**Request**
Write out the listing below exactly, and omit any images you find in it.

**Available data**

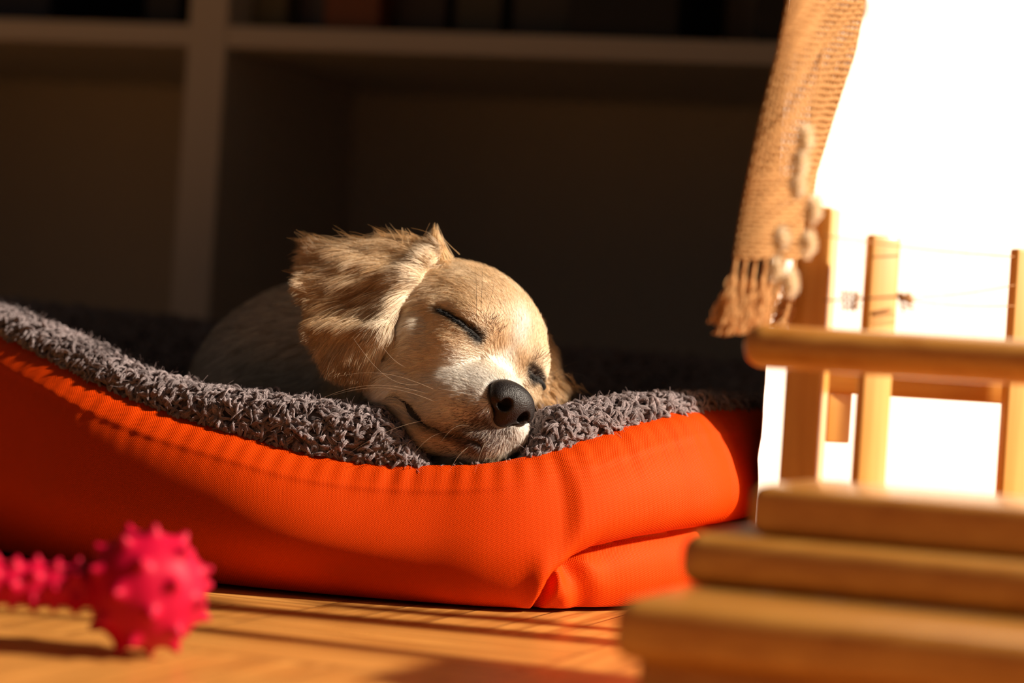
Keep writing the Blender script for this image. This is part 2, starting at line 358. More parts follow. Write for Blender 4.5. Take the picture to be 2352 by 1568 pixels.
def surface_nets(fn, lo, hi, st):
    lo = np.asarray(lo, float); n = [int(math.ceil((hi[i]-lo[i])/st))+1 for i in range(3)]
    ax = [(lo[i]+st*np.arange(n[i])).astype(np.float32) for i in range(3)]
    G = np.empty(n, np.float32)
    for i0 in range(0, n[0], 12):
        X, Y, Z = np.meshgrid(ax[0][i0:i0+12], ax[1], ax[2], indexing='ij')
        G[i0:i0+12] = fn(np.stack([X, Y, Z], -1))
    neg = G < 0
    offs = [(i, j, k) for i in (0, 1) for j in (0, 1) for k in (0, 1)]
    sl = lambda o: tuple(slice(o[a], n[a]-1+o[a]) for a in range(3))
    cnt = sum(neg[sl(o)].astype(np.int8) for o in offs)
    act = np.argwhere((cnt > 0) & (cnt < 8))
    vals = np.stack([G[act[:, 0]+o[0], act[:, 1]+o[1], act[:, 2]+o[2]] for o in offs], 1)
    acc = np.zeros((len(act), 3)); ct = np.zeros(len(act))
    for a in range(8):
        for b in range(a+1, 8):
            if sum(abs(offs[a][q]-offs[b][q]) for q in range(3)) != 1: continue
            va, vb = vals[:, a], vals[:, b]; m = (va < 0) != (vb < 0)
            tt = np.where(m, va/np.where(m, va-vb, 1), 0)
            pa, pb = np.array(offs[a]), np.array(offs[b])
            acc += np.where(m[:, None], pa+tt[:, None]*(pb-pa), 0); ct += m
    V = lo+st*(act+acc/ct[:, None])
    idx = -np.ones([n[0]-1, n[1]-1, n[2]-1], np.int64); idx[act[:, 0], act[:, 1], act[:, 2]] = np.arange(len(act))
    Fs = []
    for axn in range(3):
        o1, o2 = [(1, 2), (2, 0), (0, 1)][axn]
        s0 = [slice(None)]*3; s1 = [slice(None)]*3; s0[axn] = slice(0, n[axn]-1); s1[axn] = slice(1, n[axn])
        ch = neg[tuple(s0)] != neg[tuple(s1)]; e = np.argwhere(ch)
        e = e[(e[:, o1] > 0) & (e[:, o2] > 0) & (e[:, o1] < n[o1]-1) & (e[:, o2] < n[o2]-1)]
        def cell(d1, d2):
            q = e.copy(); q[:, o1] += d1; q[:, o2] += d2; return idx[q[:, 0], q[:, 1], q[:, 2]]
        q = np.stack([cell(-1, -1), cell(0, -1), cell(0, 0), cell(-1, 0)], 1)
        fl = ~neg[e[:, 0], e[:, 1], e[:, 2]]
        q[fl] = q[fl][:, ::-1]; Fs.append(q[(q >= 0).all(1)])
    return V, np.concatenate(Fs)
# ------------------------------------------------------------------ the puppy
HF = np.array([.43, -.27, .861]); HF /= np.linalg.norm(HF)
HE = np.array([.694, -.511, -.507]); HE -= HF*(HE@HF); HE /= np.linalg.norm(HE)
HU = np.cross(HF, HE)
HM = np.stack([HF, HE, HU], 1).astype(np.float32)          # columns; local = (p-c) @ HM
HO = np.array([1156., -810., 25.])
def H(f, e, u): return HO+f*HF+e*HE+u*HU
def Q(px, py, z):                                          # picture position at depth offset z
    k = (D0-S*z)/D0; return np.array([1176+(px-1176)*k, -784+(784-py)*k, z])
ear_tris = [
 ((1003, -575, -100), (950, -645, -40), (760, -580, -140)),
 ((950, -645, -40), (725, -650, -100), (760, -580, -140)),
 ((950, -645, -40), (740, -745, -45), (725, -650, -100)),
 ((950, -645, -40), (885, -750, 22), (740, -745, -45)),
 ((885, -750, 22), (775, -820, -5), (740, -745, -45)),
 ((885, -750, 22), (848, -850, 30), (775, -820, -5)),
 ((1003, -575, -110), (900, -556, -150), (760, -575, -150)),
]
ear2_tris = [
 ((1215, -735, -262), (1262, -800, -285), (1286, -890, -215)),
 ((1215, -735, -262), (1286, -890, -215), (1215, -905, -180)),
 ((1215, -905, -180), (1286, -890, -215), (1255, -945, -170)),
]
def sd_ears(p):
    d = None
    for t3 in ear_tris:
        q = sd_tri(p, *t3, 11.0); d = q if d is None else smin(d, q, 16)
    d2 = None
    for t3 in ear2_tris:
        q = sd_tri(p, *t3, 11.0); d2 = q if d2 is None else smin(d2, q, 16)
    return d, d2
def seg_dist_head(L, pts):
    d = None
    for a, b in zip(pts[:-1], pts[1:]):
        q = sd_cap(L, a, b, 0, 0); d = q if d is None else np.minimum(d, q)
    return d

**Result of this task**
Keep writing the Blender script for this image. This is part 2, starting at line 358. More parts follow. Write for Blender 4.5. Take the picture to be 2352 by 1568 pixels.
def surface_nets(fn, lo, hi, st):
    lo = np.asarray(lo, float); n = [int(math.ceil((hi[i]-lo[i])/st))+1 for i in range(3)]
    ax = [(lo[i]+st*np.arange(n[i])).astype(np.float32) for i in range(3)]
    G = np.empty(n, np.float32)
    for i0 in range(0, n[0], 12):
        X, Y, Z = np.meshgrid(ax[0][i0:i0+12], ax[1], ax[2], indexing='ij')
        G[i0:i0+12] = fn(np.stack([X, Y, Z], -1))
    neg = G < 0
    offs = [(i, j, k) for i in (0, 1) for j in (0, 1) for k in (0, 1)]
    sl = lambda o: tuple(slice(o[a], n[a]-1+o[a]) for a in range(3))
    cnt = sum(neg[sl(o)].astype(np.int8) for o in offs)
    act = np.argwhere((cnt > 0) & (cnt < 8))
    vals = np.stack([G[act[:, 0]+o[0], act[:, 1]+o[1], act[:, 2]+o[2]] for o in offs], 1)
    acc = np.zeros((len(act), 3)); ct = np.zeros(len(act))
    for a in range(8):
        for b in range(a+1, 8):
            if sum(abs(offs[a][q]-offs[b][q]) for q in range(3)) != 1: continue
            va, vb = vals[:, a], vals[:, b]; m = (va < 0) != (vb < 0)
            tt = np.where(m, va/np.where(m, va-vb, 1), 0)
            pa, pb = np.array(offs[a]), np.array(offs[b])
            acc += np.where(m[:, None], pa+tt[:, None]*(pb-pa), 0); ct += m
    V = lo+st*(act+acc/ct[:, None])
    idx = -np.ones([n[0]-1, n[1]-1, n[2]-1], np.int64); idx[act[:, 0], act[:, 1], act[:, 2]] = np.arange(len(act))
    Fs = []
    for axn in range(3):
        o1, o2 = [(1, 2), (2, 0), (0, 1)][axn]
        s0 = [slice(None)]*3; s1 = [slice(None)]*3; s0[axn] = slice(0, n[axn]-1); s1[axn] = slice(1, n[axn])
        ch = neg[tuple(s0)] != neg[tuple(s1)]; e = np.argwhere(ch)
        e = e[(e[:, o1] > 0) & (e[:, o2] > 0) & (e[:, o1] < n[o1]-1) & (e[:, o2] < n[o2]-1)]
        def cell(d1, d2):
            q = e.copy(); q[:, o1] += d1; q[:, o2] += d2; return idx[q[:, 0], q[:, 1], q[:, 2]]
        q = np.stack([cell(-1, -1), cell(0, -1), cell(0, 0), cell(-1, 0)], 1)
        fl = ~neg[e[:, 0], e[:, 1], e[:, 2]]
        q[fl] = q[fl][:, ::-1]; Fs.append(q[(q >= 0).all(1)])
    return V, np.concatenate(Fs)
# ------------------------------------------------------------------ the puppy
HF = np.array([.43, -.27, .861]); HF /= np.linalg.norm(HF)
HE = np.array([.694, -.511, -.507]); HE -= HF*(HE@HF); HE /= np.linalg.norm(HE)
HU = np.cross(HF, HE)
HM = np.stack([HF, HE, HU], 1).astype(np.float32)          # columns; local = (p-c) @ HM
HO = np.array([1156., -810., 25.])
def H(f, e, u): return HO+f*HF+e*HE+u*HU
def Q(px, py, z):                                          # picture position at depth offset z
    k = (D0-S*z)/D0; return np.array([1176+(px-1176)*k, -784+(784-py)*k, z])
ear_tris = [
 ((1003, -575, -100), (950, -645, -40), (760, -580, -140)),
 ((950, -645, -40), (725, -650, -100), (760, -580, -140)),
 ((950, -645, -40), (740, -745, -45), (725, -650, -100)),
 ((950, -645, -40), (885, -750, 22), (740, -745, -45)),
 ((885, -750, 22), (775, -820, -5), (740, -745, -45)),
 ((885, -750, 22), (848, -850, 30), (775, -820, -5)),
 ((1003, -575, -110), (900, -556, -150), (760, -575, -150)),
]
ear2_tris = [
 ((1215, -735, -262), (1262, -800, -285), (1286, -890, -215)),
 ((1215, -735, -262), (1286, -890, -215), (1215, -905, -180)),
 ((1215, -905, -180), (1286, -890, -215), (1255, -945, -170)),
]
def sd_ears(p):
    d = None
    for t3 in ear_tris:
        q = sd_tri(p, *t3, 11.0); d = q if d is None else smin(d, q, 16)
    d2 = None
    for t3 in ear2_tris:
        q = sd_tri(p, *t3, 11.0); d2 = q if d2 is None else smin(d2, q, 16)
    return d, d2
def seg_dist_head(L, pts):
    d = None
    for a, b in zip(pts[:-1], pts[1:]):
        q = sd_cap(L, a, b, 0, 0); d = q if d is None else np.minimum(d, q)
    return d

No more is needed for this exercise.